The tale as such is not very different from several other legends about the salvan; a wild hairy man, who lives in caves in the woods or on the highest peaks; not wicked in temper, he can easily go wild and is ready to use his great strength if annoyed or mocked; he is however very naïve and so quite easy to be outwitted (examples in De Rossi, Alton, Wolff, Perco, Foches, Poppi etc.). The way this salvan gets deceived is different by the classical Ladinian motives, but is also a traditional one.
A very peculiar detail is the luoster, or sledge runner, that this salvan carries along. The motive is absent in any other legends I know, and is important because it is totally incongruous (an object of “culture” in the hands of a wild man!) and hasn’t the slightest function in the tale: it is stated that the salvan carried it along, and full stop. It seems to me rather difficult to clutch at straws to guess any symbolic meaning for it, or imagine that a storyteller has invented this salvan with a sledge runner just out of his phantasy. We cannot but suppose that, at any time in the past, a wood man (maybe dead, under an avalanche) has really been observed with a “luoster” in his hands, be it a real sledge runner he got into possession of, be it a club derived from a curve-shaped branch, that could look like a runner.


L’uccellino dell’Infron [The Birdie of the Infron]

A mother asks her two sons to take her the birdie of the Infron. The younger succeeds in catching it, but the elder kills him and brings the birdie to his mother himself.
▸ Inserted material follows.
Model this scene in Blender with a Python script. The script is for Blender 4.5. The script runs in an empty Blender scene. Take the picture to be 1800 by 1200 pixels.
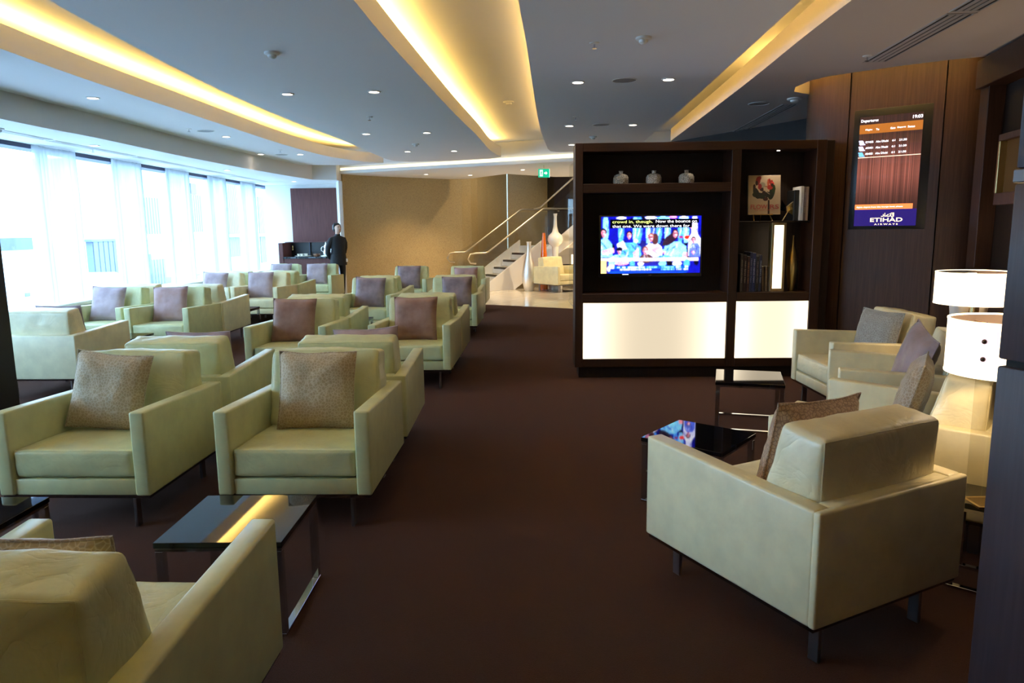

A shepherd makes a whistle out of a cane grown over the killed brother’s grave, but the whistle sings with the dead man’s voice and accuses the elder brother of the homicide.

A short tale structured like a fable. As a matter of fact, this is just a simplified version of an Italian fable, of Tuscan origin, but widespread all over the Boot and elsewhere. Italo Calvino (Fiabe Italiane, n.180) reports it under the name “La penna di hu [The feather of Hu]” and remarks that tales with similar motives can also be found in the Grimm brothers. The hint to the “forest of Siena”, present in the Ladinian variant, sends back to a Tuscany environment, however undetailed.
In the version reported by Calvino, the brothers are three instead of two, according to the best tradition, and the mysterious “birdie of the Infron”, that the Ladinian mother requests for not less mysterious reasons, is a peacock (“Hu” mocks the call of the mentioned bird), of which a feather is desired in order to cure a king from his blindness (the “eyes” on the peacock tail are connected by sympathetic magic with the eyes as organs of sight).
The main structure of the story is however absolutely the same: the cane grown from the grave of the slain brother sings with his voice and denounces treason and homicide. Calvino tells us that, in the original version, the whistle was not built out of a cane, but of a bone of the corpse itself, and that, on the contrary, even more mitigated versions exist, where the brother eventually resuscitates.